Repeat all of the data precisely.

* _Data_
====

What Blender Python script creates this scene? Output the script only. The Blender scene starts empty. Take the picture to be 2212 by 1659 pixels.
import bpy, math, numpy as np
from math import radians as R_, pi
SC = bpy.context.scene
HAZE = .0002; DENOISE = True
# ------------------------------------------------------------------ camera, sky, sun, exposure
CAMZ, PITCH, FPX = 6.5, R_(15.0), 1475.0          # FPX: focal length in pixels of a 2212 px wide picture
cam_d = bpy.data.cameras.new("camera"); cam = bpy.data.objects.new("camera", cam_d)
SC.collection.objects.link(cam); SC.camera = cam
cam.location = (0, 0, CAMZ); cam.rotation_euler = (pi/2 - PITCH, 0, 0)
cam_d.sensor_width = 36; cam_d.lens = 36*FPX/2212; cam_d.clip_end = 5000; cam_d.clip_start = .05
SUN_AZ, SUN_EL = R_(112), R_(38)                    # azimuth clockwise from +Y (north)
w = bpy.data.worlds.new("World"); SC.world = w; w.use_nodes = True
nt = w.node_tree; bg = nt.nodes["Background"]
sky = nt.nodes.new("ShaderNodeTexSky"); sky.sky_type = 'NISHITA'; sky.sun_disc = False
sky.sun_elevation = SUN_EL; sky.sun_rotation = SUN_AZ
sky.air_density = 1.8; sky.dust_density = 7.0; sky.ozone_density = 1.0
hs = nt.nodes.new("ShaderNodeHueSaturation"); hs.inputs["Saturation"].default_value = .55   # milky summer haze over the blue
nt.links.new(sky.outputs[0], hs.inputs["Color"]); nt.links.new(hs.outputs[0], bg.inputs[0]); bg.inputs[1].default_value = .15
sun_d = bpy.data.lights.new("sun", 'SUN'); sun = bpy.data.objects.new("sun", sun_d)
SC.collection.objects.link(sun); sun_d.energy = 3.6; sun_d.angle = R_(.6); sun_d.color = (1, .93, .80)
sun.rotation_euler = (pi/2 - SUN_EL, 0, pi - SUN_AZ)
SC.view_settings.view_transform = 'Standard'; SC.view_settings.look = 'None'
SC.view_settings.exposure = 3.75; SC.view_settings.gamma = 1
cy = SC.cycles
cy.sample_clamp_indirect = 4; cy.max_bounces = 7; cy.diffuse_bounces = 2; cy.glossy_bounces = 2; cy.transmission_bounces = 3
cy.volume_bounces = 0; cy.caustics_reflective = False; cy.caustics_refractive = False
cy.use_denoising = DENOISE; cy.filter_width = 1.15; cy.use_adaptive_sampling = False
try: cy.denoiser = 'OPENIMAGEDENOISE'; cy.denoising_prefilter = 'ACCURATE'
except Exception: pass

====

* _Complete response_
What Blender Python script creates this scene? Output the script only. The Blender scene starts empty. Take the picture to be 2212 by 1659 pixels.
import bpy, math, numpy as np
from math import radians as R_, pi
SC = bpy.context.scene
HAZE = .0002; DENOISE = True
# ------------------------------------------------------------------ camera, sky, sun, exposure
CAMZ, PITCH, FPX = 6.5, R_(15.0), 1475.0          # FPX: focal length in pixels of a 2212 px wide picture
cam_d = bpy.data.cameras.new("camera"); cam = bpy.data.objects.new("camera", cam_d)
SC.collection.objects.link(cam); SC.camera = cam
cam.location = (0, 0, CAMZ); cam.rotation_euler = (pi/2 - PITCH, 0, 0)
cam_d.sensor_width = 36; cam_d.lens = 36*FPX/2212; cam_d.clip_end = 5000; cam_d.clip_start = .05
SUN_AZ, SUN_EL = R_(112), R_(38)                    # azimuth clockwise from +Y (north)
w = bpy.data.worlds.new("World"); SC.world = w; w.use_nodes = True
nt = w.node_tree; bg = nt.nodes["Background"]
sky = nt.nodes.new("ShaderNodeTexSky"); sky.sky_type = 'NISHITA'; sky.sun_disc = False
sky.sun_elevation = SUN_EL; sky.sun_rotation = SUN_AZ
sky.air_density = 1.8; sky.dust_density = 7.0; sky.ozone_density = 1.0
hs = nt.nodes.new("ShaderNodeHueSaturation"); hs.inputs["Saturation"].default_value = .55   # milky summer haze over the blue
nt.links.new(sky.outputs[0], hs.inputs["Color"]); nt.links.new(hs.outputs[0], bg.inputs[0]); bg.inputs[1].default_value = .15
sun_d = bpy.data.lights.new("sun", 'SUN'); sun = bpy.data.objects.new("sun", sun_d)
SC.collection.objects.link(sun); sun_d.energy = 3.6; sun_d.angle = R_(.6); sun_d.color = (1, .93, .80)
sun.rotation_euler = (pi/2 - SUN_EL, 0, pi - SUN_AZ)
SC.view_settings.view_transform = 'Standard'; SC.view_settings.look = 'None'
SC.view_settings.exposure = 3.75; SC.view_settings.gamma = 1
cy = SC.cycles
cy.sample_clamp_indirect = 4; cy.max_bounces = 7; cy.diffuse_bounces = 2; cy.glossy_bounces = 2; cy.transmission_bounces = 3
cy.volume_bounces = 0; cy.caustics_reflective = False; cy.caustics_refractive = False
cy.use_denoising = DENOISE; cy.filter_width = 1.15; cy.use_adaptive_sampling = False
try: cy.denoiser = 'OPENIMAGEDENOISE'; cy.denoising_prefilter = 'ACCURATE'
except Exception: pass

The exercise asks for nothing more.